***** Source data

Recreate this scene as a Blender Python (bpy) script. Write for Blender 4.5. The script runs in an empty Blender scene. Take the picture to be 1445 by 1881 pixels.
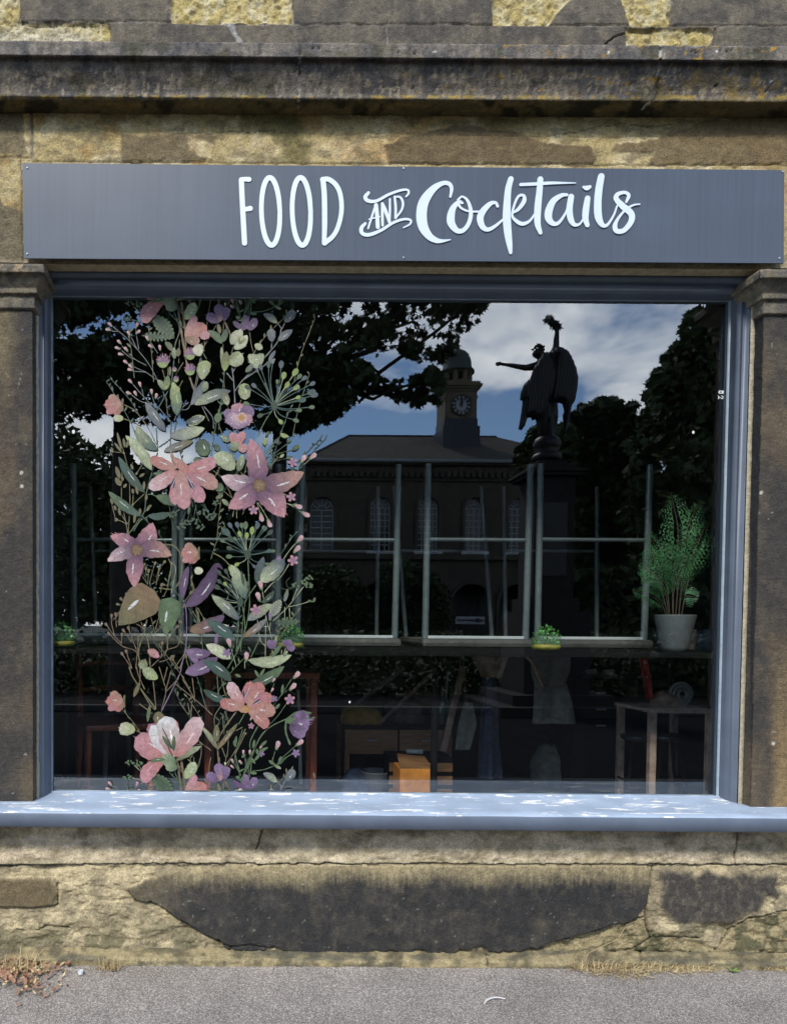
import bpy, bmesh, math, random
import numpy as np
from mathutils import Vector, Matrix
rad = math.radians
scene = bpy.context.scene
COL = scene.collection

# ------------------------------------------------------------------ camera
F = 1306.0; PX = 460.0; PY = 1186.0          # focal length and principal point, in photo pixels
CAM = np.array([0.0, -3.2, 1.5]); PITCH = rad(1.6); ROLL = rad(0.42)
_f = np.array([0, math.cos(PITCH), -math.sin(PITCH)])
_r0 = np.array([1.0, 0, 0]); _u0 = np.array([0, math.sin(PITCH), math.cos(PITCH)])
_r = math.cos(ROLL)*_r0 + math.sin(ROLL)*_u0
_u = -math.sin(ROLL)*_r0 + math.cos(ROLL)*_u0
cd = bpy.data.cameras.new('camera'); cam = bpy.data.objects.new('camera', cd); COL.objects.link(cam)
cam.matrix_world = Matrix(((_r[0], _u[0], -_f[0], CAM[0]), (_r[1], _u[1], -_f[1], CAM[1]), (_r[2], _u[2], -_f[2], CAM[2]), (0, 0, 0, 1)))
cd.sensor_fit = 'HORIZONTAL'; cd.sensor_width = 36; cd.lens = F/1445*36
cd.shift_x = (722.5-PX)/1445; cd.shift_y = (PY-940.5)/1445
cd.clip_start = 0.05; cd.clip_end = 3000
scene.camera = cam

# ------------------------------------------------------------------ sky and sun
SUN_EL, SUN_AZ = 44, 198        # azimuth clockwise from +y (the shop side)
world = bpy.data.worlds.new('World'); scene.world = world; world.use_nodes = True
nt = world.node_tree; nt.nodes.clear()
def N(nt, typ, **kw):
    n = nt.nodes.new(typ)
    for k, v in kw.items():
        if k == 'inp':
            for a, b in v.items(): n.inputs[a].default_value = b
        else: setattr(n, k, v)
    return n
SKY_STR = 0.15
sky = N(nt, 'ShaderNodeTexSky', sky_type='NISHITA', sun_disc=False, sun_elevation=rad(SUN_EL), sun_rotation=rad(SUN_AZ), altitude=100, air_density=1.0, dust_density=0.1, ozone_density=4.0)
tc = N(nt, 'ShaderNodeTexCoord'); sep = N(nt, 'ShaderNodeSeparateXYZ'); nt.links.new(tc.outputs['Generated'], sep.inputs[0])
mx = N(nt, 'ShaderNodeMath', operation='MAXIMUM', inp={1: 0.03}); nt.links.new(sep.outputs[2], mx.inputs[0])
ad = N(nt, 'ShaderNodeMath', operation='ADD', inp={1: 0.22}); nt.links.new(mx.outputs[0], ad.inputs[0])
dx = N(nt, 'ShaderNodeMath', operation='DIVIDE'); nt.links.new(sep.outputs[0], dx.inputs[0]); nt.links.new(ad.outputs[0], dx.inputs[1])
dy = N(nt, 'ShaderNodeMath', operation='DIVIDE'); nt.links.new(sep.outputs[1], dy.inputs[0]); nt.links.new(ad.outputs[0], dy.inputs[1])
cb = N(nt, 'ShaderNodeCombineXYZ', inp={2: 3.7}); nt.links.new(dx.outputs[0], cb.inputs[0]); nt.links.new(dy.outputs[0], cb.inputs[1])
nz = N(nt, 'ShaderNodeTexNoise', inp={'Scale': 1.7, 'Detail': 9.0, 'Roughness': 0.52, 'Distortion': 0.25}); nt.links.new(cb.outputs[0], nz.inputs['Vector'])
cr = N(nt, 'ShaderNodeValToRGB'); cr.color_ramp.elements[0].position = 0.50; cr.color_ramp.elements[1].position = 0.60
nt.links.new(nz.outputs['Fac'], cr.inputs[0])
nz2 = N(nt, 'ShaderNodeTexNoise', inp={'Scale': 2.6, 'Detail': 6.0, 'Roughness': 0.55}); nt.links.new(cb.outputs[0], nz2.inputs['Vector'])
cr2 = N(nt, 'ShaderNodeValToRGB'); cr2.color_ramp.elements[0].position = 0.35; cr2.color_ramp.elements[1].position = 0.7
CW = 1.0/SKY_STR
cr2.color_ramp.elements[0].color = (0.50, 0.56, 0.64, 1); cr2.color_ramp.elements[1].color = (1, 1, 1, 1)
nt.links.new(nz2.outputs['Fac'], cr2.inputs[0])
cs = N(nt, 'ShaderNodeVectorMath', operation='SCALE', inp={'Scale': 2.35*CW}); nt.links.new(cr2.outputs['Color'], cs.inputs[0])
mxc = N(nt, 'ShaderNodeMix', data_type='RGBA'); nt.links.new(cr.outputs['Color'], mxc.inputs[0])
sks = N(nt, 'ShaderNodeVectorMath', operation='SCALE', inp={'Scale': 1.0}); nt.links.new(sky.outputs[0], sks.inputs[0])
nt.links.new(sks.outputs[0], mxc.inputs[6]); nt.links.new(cs.outputs[0], mxc.inputs[7])
bg = N(nt, 'ShaderNodeBackground', inp={'Strength': SKY_STR}); nt.links.new(mxc.outputs[2], bg.inputs[0])
wo = N(nt, 'ShaderNodeOutputWorld'); nt.links.new(bg.outputs[0], wo.inputs[0])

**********

### [Written exercise]
Reproduce all of the data exactly, omitting each picture it holds.

### [Task solution]
Recreate this scene as a Blender Python (bpy) script. Write for Blender 4.5. The script runs in an empty Blender scene. Take the picture to be 1445 by 1881 pixels.
import bpy, bmesh, math, random
import numpy as np
from mathutils import Vector, Matrix
rad = math.radians
scene = bpy.context.scene
COL = scene.collection

# ------------------------------------------------------------------ camera
F = 1306.0; PX = 460.0; PY = 1186.0          # focal length and principal point, in photo pixels
CAM = np.array([0.0, -3.2, 1.5]); PITCH = rad(1.6); ROLL = rad(0.42)
_f = np.array([0, math.cos(PITCH), -math.sin(PITCH)])
_r0 = np.array([1.0, 0, 0]); _u0 = np.array([0, math.sin(PITCH), math.cos(PITCH)])
_r = math.cos(ROLL)*_r0 + math.sin(ROLL)*_u0
_u = -math.sin(ROLL)*_r0 + math.cos(ROLL)*_u0
cd = bpy.data.cameras.new('camera'); cam = bpy.data.objects.new('camera', cd); COL.objects.link(cam)
cam.matrix_world = Matrix(((_r[0], _u[0], -_f[0], CAM[0]), (_r[1], _u[1], -_f[1], CAM[1]), (_r[2], _u[2], -_f[2], CAM[2]), (0, 0, 0, 1)))
cd.sensor_fit = 'HORIZONTAL'; cd.sensor_width = 36; cd.lens = F/1445*36
cd.shift_x = (722.5-PX)/1445; cd.shift_y = (PY-940.5)/1445
cd.clip_start = 0.05; cd.clip_end = 3000
scene.camera = cam

# ------------------------------------------------------------------ sky and sun
SUN_EL, SUN_AZ = 44, 198        # azimuth clockwise from +y (the shop side)
world = bpy.data.worlds.new('World'); scene.world = world; world.use_nodes = True
nt = world.node_tree; nt.nodes.clear()
def N(nt, typ, **kw):
    n = nt.nodes.new(typ)
    for k, v in kw.items():
        if k == 'inp':
            for a, b in v.items(): n.inputs[a].default_value = b
        else: setattr(n, k, v)
    return n
SKY_STR = 0.15
sky = N(nt, 'ShaderNodeTexSky', sky_type='NISHITA', sun_disc=False, sun_elevation=rad(SUN_EL), sun_rotation=rad(SUN_AZ), altitude=100, air_density=1.0, dust_density=0.1, ozone_density=4.0)
tc = N(nt, 'ShaderNodeTexCoord'); sep = N(nt, 'ShaderNodeSeparateXYZ'); nt.links.new(tc.outputs['Generated'], sep.inputs[0])
mx = N(nt, 'ShaderNodeMath', operation='MAXIMUM', inp={1: 0.03}); nt.links.new(sep.outputs[2], mx.inputs[0])
ad = N(nt, 'ShaderNodeMath', operation='ADD', inp={1: 0.22}); nt.links.new(mx.outputs[0], ad.inputs[0])
dx = N(nt, 'ShaderNodeMath', operation='DIVIDE'); nt.links.new(sep.outputs[0], dx.inputs[0]); nt.links.new(ad.outputs[0], dx.inputs[1])
dy = N(nt, 'ShaderNodeMath', operation='DIVIDE'); nt.links.new(sep.outputs[1], dy.inputs[0]); nt.links.new(ad.outputs[0], dy.inputs[1])
cb = N(nt, 'ShaderNodeCombineXYZ', inp={2: 3.7}); nt.links.new(dx.outputs[0], cb.inputs[0]); nt.links.new(dy.outputs[0], cb.inputs[1])
nz = N(nt, 'ShaderNodeTexNoise', inp={'Scale': 1.7, 'Detail': 9.0, 'Roughness': 0.52, 'Distortion': 0.25}); nt.links.new(cb.outputs[0], nz.inputs['Vector'])
cr = N(nt, 'ShaderNodeValToRGB'); cr.color_ramp.elements[0].position = 0.50; cr.color_ramp.elements[1].position = 0.60
nt.links.new(nz.outputs['Fac'], cr.inputs[0])
nz2 = N(nt, 'ShaderNodeTexNoise', inp={'Scale': 2.6, 'Detail': 6.0, 'Roughness': 0.55}); nt.links.new(cb.outputs[0], nz2.inputs['Vector'])
cr2 = N(nt, 'ShaderNodeValToRGB'); cr2.color_ramp.elements[0].position = 0.35; cr2.color_ramp.elements[1].position = 0.7
CW = 1.0/SKY_STR
cr2.color_ramp.elements[0].color = (0.50, 0.56, 0.64, 1); cr2.color_ramp.elements[1].color = (1, 1, 1, 1)
nt.links.new(nz2.outputs['Fac'], cr2.inputs[0])
cs = N(nt, 'ShaderNodeVectorMath', operation='SCALE', inp={'Scale': 2.35*CW}); nt.links.new(cr2.outputs['Color'], cs.inputs[0])
mxc = N(nt, 'ShaderNodeMix', data_type='RGBA'); nt.links.new(cr.outputs['Color'], mxc.inputs[0])
sks = N(nt, 'ShaderNodeVectorMath', operation='SCALE', inp={'Scale': 1.0}); nt.links.new(sky.outputs[0], sks.inputs[0])
nt.links.new(sks.outputs[0], mxc.inputs[6]); nt.links.new(cs.outputs[0], mxc.inputs[7])
bg = N(nt, 'ShaderNodeBackground', inp={'Strength': SKY_STR}); nt.links.new(mxc.outputs[2], bg.inputs[0])
wo = N(nt, 'ShaderNodeOutputWorld'); nt.links.new(bg.outputs[0], wo.inputs[0])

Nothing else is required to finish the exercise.